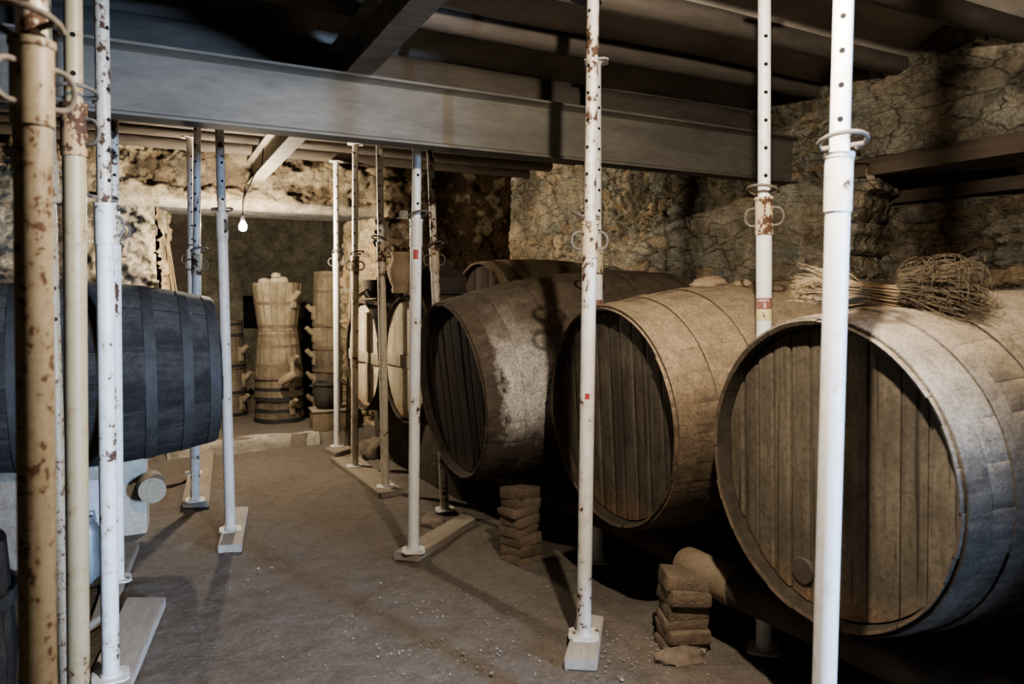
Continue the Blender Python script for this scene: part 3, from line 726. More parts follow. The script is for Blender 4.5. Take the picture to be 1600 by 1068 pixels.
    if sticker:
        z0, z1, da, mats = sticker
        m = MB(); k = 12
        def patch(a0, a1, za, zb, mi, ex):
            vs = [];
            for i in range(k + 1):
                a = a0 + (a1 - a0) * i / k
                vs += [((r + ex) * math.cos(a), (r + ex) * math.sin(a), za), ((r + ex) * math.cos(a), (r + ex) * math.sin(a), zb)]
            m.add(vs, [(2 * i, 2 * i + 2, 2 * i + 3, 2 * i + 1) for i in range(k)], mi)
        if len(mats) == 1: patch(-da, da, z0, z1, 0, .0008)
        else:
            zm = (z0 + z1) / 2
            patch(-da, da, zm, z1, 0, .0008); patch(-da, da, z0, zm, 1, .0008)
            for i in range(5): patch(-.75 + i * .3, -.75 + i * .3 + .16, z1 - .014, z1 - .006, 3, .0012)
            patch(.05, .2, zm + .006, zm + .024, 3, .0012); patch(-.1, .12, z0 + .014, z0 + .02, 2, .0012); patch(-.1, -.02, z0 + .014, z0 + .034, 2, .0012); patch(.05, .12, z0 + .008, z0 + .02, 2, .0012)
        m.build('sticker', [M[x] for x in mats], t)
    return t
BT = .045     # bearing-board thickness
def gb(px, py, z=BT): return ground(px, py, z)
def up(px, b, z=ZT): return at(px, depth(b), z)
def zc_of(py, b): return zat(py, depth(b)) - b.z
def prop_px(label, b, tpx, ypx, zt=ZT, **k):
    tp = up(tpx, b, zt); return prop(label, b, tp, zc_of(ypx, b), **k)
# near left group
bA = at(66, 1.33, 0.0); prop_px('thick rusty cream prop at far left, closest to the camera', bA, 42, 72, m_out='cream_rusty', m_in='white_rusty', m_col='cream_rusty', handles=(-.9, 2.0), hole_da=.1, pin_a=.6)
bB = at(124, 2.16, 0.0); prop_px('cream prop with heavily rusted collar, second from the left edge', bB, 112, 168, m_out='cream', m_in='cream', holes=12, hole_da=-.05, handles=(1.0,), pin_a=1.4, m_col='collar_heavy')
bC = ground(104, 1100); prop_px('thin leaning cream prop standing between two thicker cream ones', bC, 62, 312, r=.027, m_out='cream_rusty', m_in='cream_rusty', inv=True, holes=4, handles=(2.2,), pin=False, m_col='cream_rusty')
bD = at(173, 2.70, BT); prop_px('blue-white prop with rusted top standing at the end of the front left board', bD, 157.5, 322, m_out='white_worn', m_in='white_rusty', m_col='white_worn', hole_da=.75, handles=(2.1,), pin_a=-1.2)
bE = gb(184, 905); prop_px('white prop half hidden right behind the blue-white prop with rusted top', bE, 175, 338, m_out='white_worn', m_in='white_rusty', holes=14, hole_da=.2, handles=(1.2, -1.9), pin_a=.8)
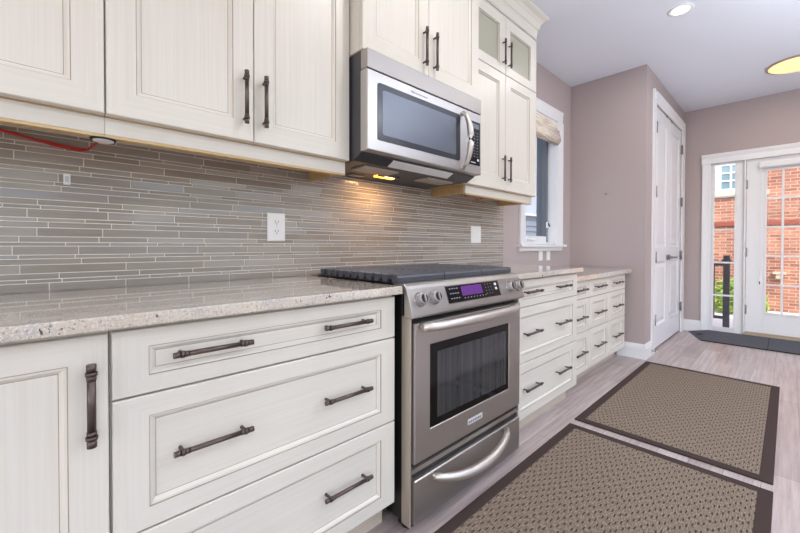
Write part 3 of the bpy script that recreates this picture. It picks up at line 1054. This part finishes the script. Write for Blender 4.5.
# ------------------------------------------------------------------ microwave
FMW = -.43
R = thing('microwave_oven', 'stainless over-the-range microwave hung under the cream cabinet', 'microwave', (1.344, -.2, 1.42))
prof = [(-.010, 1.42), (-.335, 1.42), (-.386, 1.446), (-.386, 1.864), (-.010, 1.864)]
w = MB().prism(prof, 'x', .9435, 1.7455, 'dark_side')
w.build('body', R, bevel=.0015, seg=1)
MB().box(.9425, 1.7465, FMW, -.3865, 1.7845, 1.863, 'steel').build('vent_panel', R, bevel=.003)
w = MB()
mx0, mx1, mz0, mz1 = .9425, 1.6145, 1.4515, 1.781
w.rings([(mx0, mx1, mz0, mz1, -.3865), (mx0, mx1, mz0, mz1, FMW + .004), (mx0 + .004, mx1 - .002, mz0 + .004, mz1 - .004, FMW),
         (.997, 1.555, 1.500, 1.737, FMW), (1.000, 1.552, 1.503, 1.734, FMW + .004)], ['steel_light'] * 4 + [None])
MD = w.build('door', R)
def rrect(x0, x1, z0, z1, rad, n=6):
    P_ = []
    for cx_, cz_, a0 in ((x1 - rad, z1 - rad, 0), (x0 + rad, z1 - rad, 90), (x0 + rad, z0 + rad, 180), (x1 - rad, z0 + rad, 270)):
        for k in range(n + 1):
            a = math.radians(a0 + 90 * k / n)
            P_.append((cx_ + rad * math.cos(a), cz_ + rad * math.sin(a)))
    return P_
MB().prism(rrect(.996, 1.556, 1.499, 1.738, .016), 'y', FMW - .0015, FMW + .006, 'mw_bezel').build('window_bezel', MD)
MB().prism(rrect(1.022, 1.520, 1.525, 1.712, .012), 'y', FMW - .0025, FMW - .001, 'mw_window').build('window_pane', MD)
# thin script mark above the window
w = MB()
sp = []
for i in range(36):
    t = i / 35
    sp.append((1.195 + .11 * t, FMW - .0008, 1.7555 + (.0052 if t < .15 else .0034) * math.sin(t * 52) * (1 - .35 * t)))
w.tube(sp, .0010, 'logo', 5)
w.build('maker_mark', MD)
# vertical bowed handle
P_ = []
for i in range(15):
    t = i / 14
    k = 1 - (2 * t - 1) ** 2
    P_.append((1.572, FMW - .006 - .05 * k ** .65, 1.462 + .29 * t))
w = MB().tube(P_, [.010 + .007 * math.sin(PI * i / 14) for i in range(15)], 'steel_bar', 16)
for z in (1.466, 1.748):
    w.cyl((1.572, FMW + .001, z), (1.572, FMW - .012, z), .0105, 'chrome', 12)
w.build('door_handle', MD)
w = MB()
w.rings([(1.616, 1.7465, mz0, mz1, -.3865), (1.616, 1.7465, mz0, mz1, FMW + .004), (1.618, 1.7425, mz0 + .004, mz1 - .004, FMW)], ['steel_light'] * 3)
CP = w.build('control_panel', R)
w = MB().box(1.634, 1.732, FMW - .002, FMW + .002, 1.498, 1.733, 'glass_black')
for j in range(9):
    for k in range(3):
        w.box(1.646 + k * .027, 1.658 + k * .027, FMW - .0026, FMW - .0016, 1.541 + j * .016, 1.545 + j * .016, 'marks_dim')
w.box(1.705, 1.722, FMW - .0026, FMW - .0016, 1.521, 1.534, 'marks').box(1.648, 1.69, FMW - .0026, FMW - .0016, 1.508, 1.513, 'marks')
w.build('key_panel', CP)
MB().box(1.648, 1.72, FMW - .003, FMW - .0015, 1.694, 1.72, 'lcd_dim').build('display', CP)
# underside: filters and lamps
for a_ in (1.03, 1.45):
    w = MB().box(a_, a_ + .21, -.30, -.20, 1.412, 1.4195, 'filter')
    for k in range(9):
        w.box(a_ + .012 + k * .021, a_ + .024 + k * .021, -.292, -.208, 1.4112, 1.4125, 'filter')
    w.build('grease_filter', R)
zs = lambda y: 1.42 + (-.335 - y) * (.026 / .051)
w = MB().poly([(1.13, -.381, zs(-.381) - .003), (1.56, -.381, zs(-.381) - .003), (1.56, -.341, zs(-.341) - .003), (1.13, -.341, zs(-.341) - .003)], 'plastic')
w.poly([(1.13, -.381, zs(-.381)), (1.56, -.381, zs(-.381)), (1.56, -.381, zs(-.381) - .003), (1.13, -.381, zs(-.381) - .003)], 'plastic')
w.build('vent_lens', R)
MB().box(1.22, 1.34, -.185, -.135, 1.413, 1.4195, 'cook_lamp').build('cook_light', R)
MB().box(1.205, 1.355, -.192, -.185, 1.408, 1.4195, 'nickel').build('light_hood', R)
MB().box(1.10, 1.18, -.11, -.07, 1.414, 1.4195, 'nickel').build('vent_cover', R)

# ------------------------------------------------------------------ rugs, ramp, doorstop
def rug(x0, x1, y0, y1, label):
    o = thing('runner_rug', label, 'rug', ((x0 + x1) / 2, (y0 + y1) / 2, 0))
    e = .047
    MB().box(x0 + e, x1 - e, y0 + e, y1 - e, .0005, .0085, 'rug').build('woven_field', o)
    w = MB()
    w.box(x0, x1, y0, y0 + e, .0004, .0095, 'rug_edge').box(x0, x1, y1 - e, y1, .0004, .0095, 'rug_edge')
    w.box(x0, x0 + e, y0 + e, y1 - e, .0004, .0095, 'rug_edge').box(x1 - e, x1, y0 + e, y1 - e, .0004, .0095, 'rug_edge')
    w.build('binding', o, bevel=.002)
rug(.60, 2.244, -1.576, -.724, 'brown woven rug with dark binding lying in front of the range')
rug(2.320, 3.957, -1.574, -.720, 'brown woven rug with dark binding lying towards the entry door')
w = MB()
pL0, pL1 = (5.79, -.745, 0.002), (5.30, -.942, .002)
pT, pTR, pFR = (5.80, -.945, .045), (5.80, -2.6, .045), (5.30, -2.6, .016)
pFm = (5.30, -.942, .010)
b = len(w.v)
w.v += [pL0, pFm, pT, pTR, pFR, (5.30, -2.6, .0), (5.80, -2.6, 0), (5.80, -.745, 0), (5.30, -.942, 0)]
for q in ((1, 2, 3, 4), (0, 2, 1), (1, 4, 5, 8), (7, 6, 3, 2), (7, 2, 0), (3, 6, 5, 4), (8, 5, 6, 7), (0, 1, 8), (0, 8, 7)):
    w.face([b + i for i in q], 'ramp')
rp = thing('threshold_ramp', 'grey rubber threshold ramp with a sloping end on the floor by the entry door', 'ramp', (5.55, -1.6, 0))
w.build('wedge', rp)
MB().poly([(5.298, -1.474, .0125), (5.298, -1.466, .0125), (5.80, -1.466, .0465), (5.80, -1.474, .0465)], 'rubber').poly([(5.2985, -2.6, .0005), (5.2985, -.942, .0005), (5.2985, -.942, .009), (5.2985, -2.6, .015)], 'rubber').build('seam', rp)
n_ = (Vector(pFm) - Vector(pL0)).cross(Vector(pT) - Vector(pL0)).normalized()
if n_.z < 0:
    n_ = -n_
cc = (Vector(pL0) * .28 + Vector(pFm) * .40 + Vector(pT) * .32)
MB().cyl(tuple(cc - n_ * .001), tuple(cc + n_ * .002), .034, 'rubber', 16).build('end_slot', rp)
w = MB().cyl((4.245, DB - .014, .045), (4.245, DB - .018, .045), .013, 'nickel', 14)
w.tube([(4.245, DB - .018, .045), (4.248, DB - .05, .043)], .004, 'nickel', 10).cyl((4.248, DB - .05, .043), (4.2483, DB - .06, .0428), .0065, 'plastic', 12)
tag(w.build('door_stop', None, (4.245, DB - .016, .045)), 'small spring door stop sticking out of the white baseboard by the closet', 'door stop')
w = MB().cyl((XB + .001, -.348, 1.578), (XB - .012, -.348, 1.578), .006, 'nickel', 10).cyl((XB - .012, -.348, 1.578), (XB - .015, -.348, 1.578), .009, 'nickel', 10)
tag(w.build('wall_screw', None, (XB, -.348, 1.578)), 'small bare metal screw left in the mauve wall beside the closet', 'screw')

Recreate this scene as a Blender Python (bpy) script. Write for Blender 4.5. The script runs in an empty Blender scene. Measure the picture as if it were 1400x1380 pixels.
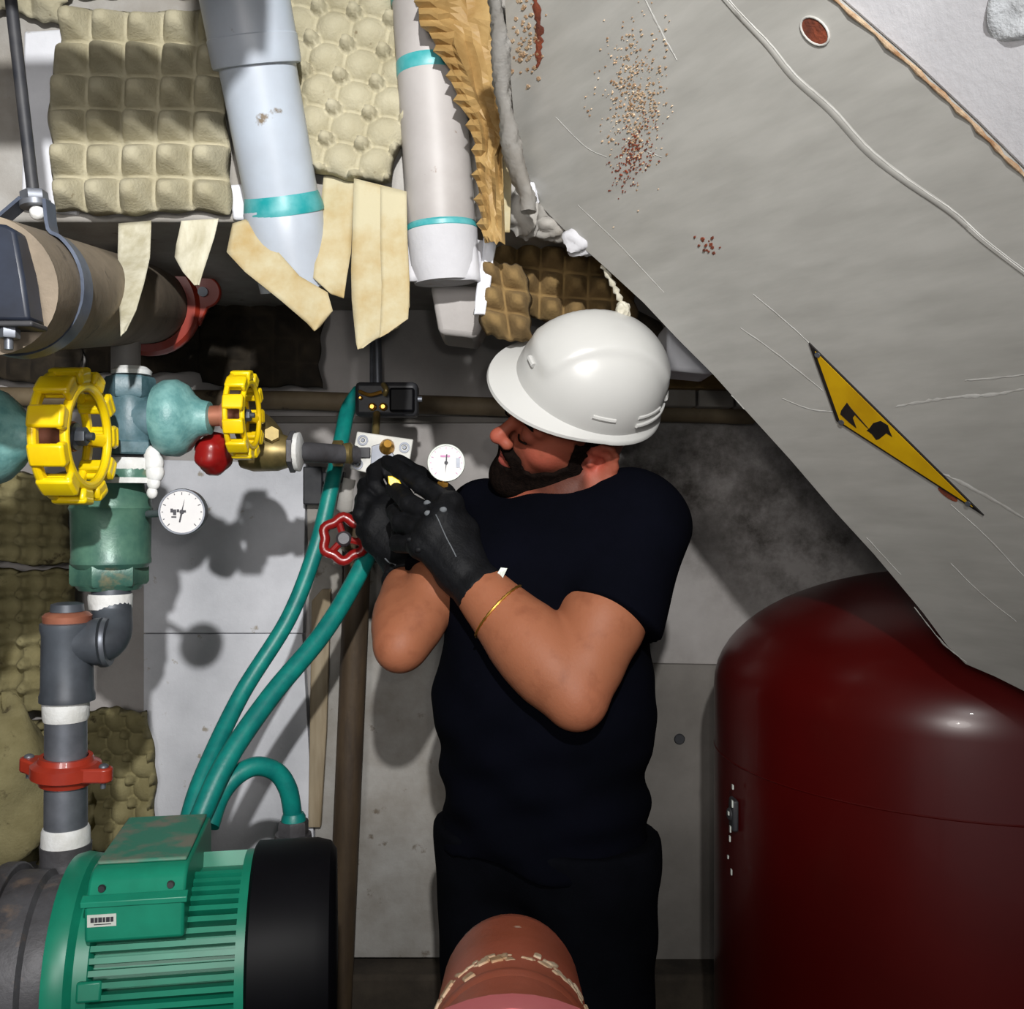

> [PROBLEM STATEMENT]:
Find the lines with the string "part" and reproduce them.

> [TASK ANSWER]:
Continue the Blender Python script for this scene: part 3, from line 726. More parts follow. The script is for Blender 4.5. Take the picture to be 1600 by 1068 pixels.
Write part 3 of the bpy script that recreates this picture. It picks up at line 1054. This part finishes the script. Write for Blender 4.5.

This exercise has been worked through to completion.